Film Review: Legendary

Stix Dig Hick Pix? A firmly Middle American high-school drama, set in small-town Oklahoma, about classical wrestling, starring a sports-entertainment wrestler and produced by World Wrestling Entertainment.

There must have come a moment for the estimable, classically trained, Emmy Award-winning and Oscar-nominated stage and screen actress Patricia Clarkson when she stood opposite her co-star, pro wrestler John Cena, and asked herself, "What am I doing here?" The answer, presumably, is that she has bills to pay. Or maybe she wanted to reach an audience that doesn't watch "Frasier" or "Six Feet Under" and wouldn't know High Art if they ran into it on the street, or at a NASCAR race.

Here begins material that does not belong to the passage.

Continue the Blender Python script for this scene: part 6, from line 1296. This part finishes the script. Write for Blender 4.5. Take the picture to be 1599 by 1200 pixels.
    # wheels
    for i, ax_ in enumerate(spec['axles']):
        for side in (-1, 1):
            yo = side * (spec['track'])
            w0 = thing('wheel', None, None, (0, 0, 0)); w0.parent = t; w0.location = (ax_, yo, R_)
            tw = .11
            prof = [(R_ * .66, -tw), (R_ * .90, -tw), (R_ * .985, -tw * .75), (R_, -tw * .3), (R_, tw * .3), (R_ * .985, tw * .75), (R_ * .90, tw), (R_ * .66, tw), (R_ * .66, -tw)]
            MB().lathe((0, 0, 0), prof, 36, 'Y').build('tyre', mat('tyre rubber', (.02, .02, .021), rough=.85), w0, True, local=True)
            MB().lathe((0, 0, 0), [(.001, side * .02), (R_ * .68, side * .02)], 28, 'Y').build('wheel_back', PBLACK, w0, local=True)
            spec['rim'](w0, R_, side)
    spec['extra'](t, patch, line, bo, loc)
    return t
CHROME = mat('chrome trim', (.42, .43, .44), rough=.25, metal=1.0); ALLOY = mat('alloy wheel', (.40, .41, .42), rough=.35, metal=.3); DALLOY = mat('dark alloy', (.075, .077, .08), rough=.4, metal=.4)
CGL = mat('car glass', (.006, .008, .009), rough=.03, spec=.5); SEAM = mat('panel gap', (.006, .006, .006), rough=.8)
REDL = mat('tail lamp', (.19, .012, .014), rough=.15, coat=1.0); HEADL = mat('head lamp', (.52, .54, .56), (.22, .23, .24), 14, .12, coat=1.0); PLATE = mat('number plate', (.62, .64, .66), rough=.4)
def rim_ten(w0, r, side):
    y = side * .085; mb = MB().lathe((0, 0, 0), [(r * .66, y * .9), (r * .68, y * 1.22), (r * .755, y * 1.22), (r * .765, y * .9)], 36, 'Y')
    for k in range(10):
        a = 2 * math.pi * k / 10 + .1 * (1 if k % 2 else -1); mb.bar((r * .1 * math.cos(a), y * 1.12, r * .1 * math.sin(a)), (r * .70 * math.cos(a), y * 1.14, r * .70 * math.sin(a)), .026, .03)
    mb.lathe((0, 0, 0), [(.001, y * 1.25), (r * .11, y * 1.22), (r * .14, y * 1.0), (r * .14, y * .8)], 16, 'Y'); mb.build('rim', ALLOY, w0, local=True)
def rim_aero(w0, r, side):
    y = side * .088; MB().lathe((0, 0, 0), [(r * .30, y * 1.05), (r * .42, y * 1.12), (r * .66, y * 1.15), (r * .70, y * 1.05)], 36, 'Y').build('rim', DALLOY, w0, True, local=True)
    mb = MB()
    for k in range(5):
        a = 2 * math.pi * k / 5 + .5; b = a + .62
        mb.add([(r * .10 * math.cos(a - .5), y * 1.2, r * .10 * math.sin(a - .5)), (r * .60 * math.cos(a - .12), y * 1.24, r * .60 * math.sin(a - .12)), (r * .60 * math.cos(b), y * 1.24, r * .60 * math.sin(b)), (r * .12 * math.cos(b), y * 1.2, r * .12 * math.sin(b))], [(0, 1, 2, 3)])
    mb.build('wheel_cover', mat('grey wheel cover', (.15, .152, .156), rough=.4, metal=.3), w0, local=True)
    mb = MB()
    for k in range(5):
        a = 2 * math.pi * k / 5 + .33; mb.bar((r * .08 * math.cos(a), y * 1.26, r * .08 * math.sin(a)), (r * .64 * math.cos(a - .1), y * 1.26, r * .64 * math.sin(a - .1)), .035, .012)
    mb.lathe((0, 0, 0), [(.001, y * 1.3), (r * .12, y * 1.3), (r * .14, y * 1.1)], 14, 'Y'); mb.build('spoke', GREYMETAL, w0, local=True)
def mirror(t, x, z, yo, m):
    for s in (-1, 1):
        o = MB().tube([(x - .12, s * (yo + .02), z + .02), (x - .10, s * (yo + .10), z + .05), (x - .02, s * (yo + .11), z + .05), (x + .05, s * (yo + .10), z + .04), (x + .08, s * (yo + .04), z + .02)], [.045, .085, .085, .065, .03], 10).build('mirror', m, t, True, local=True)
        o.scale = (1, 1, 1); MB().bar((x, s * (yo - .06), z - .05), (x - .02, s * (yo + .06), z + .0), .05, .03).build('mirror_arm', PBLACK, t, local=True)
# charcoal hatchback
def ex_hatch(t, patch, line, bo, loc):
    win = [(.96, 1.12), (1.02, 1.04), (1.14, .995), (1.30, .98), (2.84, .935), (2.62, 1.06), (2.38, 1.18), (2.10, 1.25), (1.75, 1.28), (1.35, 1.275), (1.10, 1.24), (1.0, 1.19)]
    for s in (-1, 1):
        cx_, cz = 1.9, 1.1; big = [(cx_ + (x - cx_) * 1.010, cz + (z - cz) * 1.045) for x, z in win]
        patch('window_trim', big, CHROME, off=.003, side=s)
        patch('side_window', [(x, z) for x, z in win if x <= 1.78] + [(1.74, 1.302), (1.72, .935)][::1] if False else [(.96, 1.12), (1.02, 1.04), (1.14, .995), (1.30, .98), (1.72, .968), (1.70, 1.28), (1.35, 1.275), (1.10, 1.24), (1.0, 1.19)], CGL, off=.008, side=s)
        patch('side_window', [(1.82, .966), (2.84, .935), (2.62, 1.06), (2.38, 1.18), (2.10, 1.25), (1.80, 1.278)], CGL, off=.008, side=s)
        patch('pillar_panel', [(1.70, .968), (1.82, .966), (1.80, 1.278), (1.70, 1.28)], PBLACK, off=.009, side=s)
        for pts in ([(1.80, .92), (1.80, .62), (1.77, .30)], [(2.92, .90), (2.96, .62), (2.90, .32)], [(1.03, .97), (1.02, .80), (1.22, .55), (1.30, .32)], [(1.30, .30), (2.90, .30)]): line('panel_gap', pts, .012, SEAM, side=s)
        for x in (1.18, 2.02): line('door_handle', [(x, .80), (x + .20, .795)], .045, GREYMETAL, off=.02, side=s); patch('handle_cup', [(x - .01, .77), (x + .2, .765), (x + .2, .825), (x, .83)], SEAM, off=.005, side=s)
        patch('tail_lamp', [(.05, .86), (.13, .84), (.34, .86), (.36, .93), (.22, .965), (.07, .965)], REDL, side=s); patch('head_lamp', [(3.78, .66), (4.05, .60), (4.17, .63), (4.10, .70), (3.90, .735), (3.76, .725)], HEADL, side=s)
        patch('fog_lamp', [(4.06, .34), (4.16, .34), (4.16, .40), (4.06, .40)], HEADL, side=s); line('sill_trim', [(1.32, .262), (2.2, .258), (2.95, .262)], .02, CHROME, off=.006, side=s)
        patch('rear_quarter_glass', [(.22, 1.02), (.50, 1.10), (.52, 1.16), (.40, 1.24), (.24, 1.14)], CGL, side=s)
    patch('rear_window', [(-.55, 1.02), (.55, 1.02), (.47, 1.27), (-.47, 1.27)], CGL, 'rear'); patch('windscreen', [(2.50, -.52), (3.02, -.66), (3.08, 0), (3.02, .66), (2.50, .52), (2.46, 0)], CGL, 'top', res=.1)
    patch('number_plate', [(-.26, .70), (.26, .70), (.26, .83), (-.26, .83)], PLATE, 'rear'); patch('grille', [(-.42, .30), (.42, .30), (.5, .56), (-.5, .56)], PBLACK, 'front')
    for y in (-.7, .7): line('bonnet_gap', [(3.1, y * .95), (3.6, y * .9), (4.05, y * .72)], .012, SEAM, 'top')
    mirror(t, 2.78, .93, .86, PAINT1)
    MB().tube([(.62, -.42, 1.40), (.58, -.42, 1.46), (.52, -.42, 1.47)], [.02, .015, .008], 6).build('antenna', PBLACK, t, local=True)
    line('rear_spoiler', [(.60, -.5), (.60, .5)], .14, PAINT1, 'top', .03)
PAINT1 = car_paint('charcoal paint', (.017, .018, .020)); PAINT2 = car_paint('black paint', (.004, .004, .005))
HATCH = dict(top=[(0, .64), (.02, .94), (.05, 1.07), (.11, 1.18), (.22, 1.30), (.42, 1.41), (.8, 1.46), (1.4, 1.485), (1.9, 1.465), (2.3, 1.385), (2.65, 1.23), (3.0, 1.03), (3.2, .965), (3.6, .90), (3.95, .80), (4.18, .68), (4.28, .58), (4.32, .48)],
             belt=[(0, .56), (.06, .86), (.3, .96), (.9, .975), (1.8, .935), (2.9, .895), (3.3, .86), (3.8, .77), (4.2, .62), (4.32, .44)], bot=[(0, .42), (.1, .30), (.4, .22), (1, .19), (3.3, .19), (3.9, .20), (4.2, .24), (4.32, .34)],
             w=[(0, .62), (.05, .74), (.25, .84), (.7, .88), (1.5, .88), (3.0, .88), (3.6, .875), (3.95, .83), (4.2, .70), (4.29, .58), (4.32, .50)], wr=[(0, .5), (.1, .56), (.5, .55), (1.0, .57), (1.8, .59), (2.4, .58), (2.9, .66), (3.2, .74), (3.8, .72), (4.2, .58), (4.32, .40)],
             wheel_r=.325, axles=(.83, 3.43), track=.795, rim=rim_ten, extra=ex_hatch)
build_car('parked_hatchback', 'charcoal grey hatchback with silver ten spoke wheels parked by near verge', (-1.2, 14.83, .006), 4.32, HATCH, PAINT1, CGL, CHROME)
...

Clarkson, in fact, doesn't actually seem to be giving it her all playing Sharon, the mother of a geeky teen and of an older, estranged son who was once a high-school wrestling phenom, except for a moving scene in which she discusses their father's death. Seeing her in the crowd of a wrestling match yelling, "Squeeze it! Squeeze it!" is even a little embarrassing.

However, Devon Graye, the star of this teen-oriented film produced by the pro-wrestling conglomerate World Wrestling Entertainment, holds the center well, even when called upon to do ridiculous scenes like weighing in naked at a wrestling match to psych out his opponent. Given that this high-school drama is set in a tiny, shall we say non-cosmopolitan Oklahoma town, I'm not sure how that would've played out in real life. Probably not well. Regardless, former "Dexter" semi-regular Graye, as the 135-pound Cal Chetley, never wavers—whether walking away literally butt-naked or trying to connect emotionally with Mike, the taciturn, 28-year-old brother he's maybe seen twice in 10 years, and who, as played by Cena, has all the emotional range of a brick.

The film—which also includes voiceover narrator and pop-in "Magical Negro" Danny Glover as someone from the family's past—does nod admirably to non-jock lifestyles, both in Cal's well-roundedness and guts and in the creatively eccentric girl-next-door, Luli (Madeleine Martin of "Californication")—who, with her snub nose and her baby-fat chunkiness, isn't some interchangeable teen-blonde "Gossip Girl" clone. In a nice touch, the doe-eyed Martin, who uses the same oddly stylized vocal pattern as on her Showtime series, comes across as very real and not as a "Manic Pixie Dream Girl."

Yet the blunt and bludgeoning script by longtime actor John Posey in his first produced feature should get thrown out of the ring. Everything is surface, baldly stated. Sharon doesn't want Cal to wrestle because Mike and her late husband Mac both did and "it ate them up." When Cal wants to visit Mike a few towns over to get his wrestling expertise, she tells him, "What do you think—he's gonna help you? Help you know your father?" And of course, the sage and smiling Harry Newman (Glover), down by the catfish pond, is there to help, asking Cal, "Wanna share some of those heavy thoughts you're carrying?"

Nor does the plot hang together. Sharon visits the wrestling coach (Posey), asking him not to let Cal wrestle. But there's a not a high school in the country that lets kids play contact sports without a signed liability waiver from the parents. One would-be heartwarming scene involves Cal perjuring himself in court to get his brother out of a jail sentence—a sentence he's inexplicably about to receive despite an entire bar full of witnesses when he fought in self-defense after being attacked from behind. And most outlandishly, Cal walks onto the floor in a climactic regional championship match wearing a splashy hand-painted robe, amid pyrotechnic flash pots, music and lighting effects, and nobody bats an eye!

It's admirable that Legendary tries to be inspirational, but as Samuel Goldwyn, the namesake of this film's distributor, supposedly said, "If you want to send a message, call Western Union." To which we'd add: If you want to make a wrestling movie, get moviemakers, not wrestlers.